Slark pulled down the gardener's house and began to erect two brick messuages, presumably Nos. 5 and 7. (fn. 5) He died in 1758, (fn. 6) probably before the completion of the two houses, which were not occupied until 1760. (fn. 3)
Slark's widow, Susannah, died in 1759 and named her friend Leonard Mittam of Clapton, bricklayer, as one of her executors. (fn. 7) He may have been Slark's business partner. Other associates of Slark may have been John Corbin of Allhallows, gentleman, William Cooke of St. Ethelburgh, blacksmith, and William Gill of St. Botolph, Bishopsgate, coach-painter, to whom Susannah Slark assigned her husband's lease in 1758. (fn. 5)

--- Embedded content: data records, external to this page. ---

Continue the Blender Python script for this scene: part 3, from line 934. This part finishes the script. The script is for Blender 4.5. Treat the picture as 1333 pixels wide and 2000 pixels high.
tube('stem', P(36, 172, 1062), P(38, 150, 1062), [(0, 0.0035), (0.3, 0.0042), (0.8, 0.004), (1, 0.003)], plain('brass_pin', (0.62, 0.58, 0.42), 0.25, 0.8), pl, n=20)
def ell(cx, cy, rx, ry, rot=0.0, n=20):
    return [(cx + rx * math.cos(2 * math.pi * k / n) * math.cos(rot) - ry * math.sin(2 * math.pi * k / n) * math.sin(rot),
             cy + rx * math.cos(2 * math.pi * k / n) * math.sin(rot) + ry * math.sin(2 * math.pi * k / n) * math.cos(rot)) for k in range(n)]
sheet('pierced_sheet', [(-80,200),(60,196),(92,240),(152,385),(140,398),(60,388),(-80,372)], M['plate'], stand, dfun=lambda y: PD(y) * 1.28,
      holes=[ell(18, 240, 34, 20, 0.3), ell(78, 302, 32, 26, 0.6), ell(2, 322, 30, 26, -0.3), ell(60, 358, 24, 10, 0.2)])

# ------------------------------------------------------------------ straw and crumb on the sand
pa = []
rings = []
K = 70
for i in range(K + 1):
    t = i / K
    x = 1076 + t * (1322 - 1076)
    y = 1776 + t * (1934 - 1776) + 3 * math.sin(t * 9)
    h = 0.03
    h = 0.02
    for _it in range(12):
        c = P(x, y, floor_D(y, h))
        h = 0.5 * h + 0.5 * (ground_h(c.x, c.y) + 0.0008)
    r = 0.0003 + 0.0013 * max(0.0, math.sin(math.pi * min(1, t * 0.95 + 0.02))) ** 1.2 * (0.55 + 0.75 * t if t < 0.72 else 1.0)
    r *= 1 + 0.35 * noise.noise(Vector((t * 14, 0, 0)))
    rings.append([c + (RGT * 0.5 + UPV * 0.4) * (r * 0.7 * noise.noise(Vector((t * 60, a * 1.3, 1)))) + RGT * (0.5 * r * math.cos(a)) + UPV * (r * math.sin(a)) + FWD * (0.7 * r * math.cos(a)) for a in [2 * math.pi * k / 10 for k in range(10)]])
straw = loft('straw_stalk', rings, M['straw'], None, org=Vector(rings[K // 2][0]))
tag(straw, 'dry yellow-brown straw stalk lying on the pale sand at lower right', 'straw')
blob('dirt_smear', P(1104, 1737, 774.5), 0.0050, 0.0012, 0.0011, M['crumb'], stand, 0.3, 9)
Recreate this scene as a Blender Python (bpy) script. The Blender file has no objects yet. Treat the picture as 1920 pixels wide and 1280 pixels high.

This assignment mentioned only the two houses built by Slark; the other four were erected between 1758 and 1760. (fn. 3) William Clarke's purchase of the head lease of the Brooke House property and his rebuilding of the front part of Brooke House (see page 64) may have stimulated the completion of the terrace.
At the beginning of the nineteenth century the two houses which were later pulled down to make way for London Road were made into one (fn. 3) and it was as five houses, not six, that the terrace was sold with Brooke House to Charles Monro in 1820 (see page 66). By 1904 the four remaining houses in the terrace had ceased to be occupied privately and were taken over by the owners of the asylum to house their staff. (fn. 8) Like Brooke House, they were vacated in 1940, and one of them was later used as a British Restaurant. They were demolished in 1957.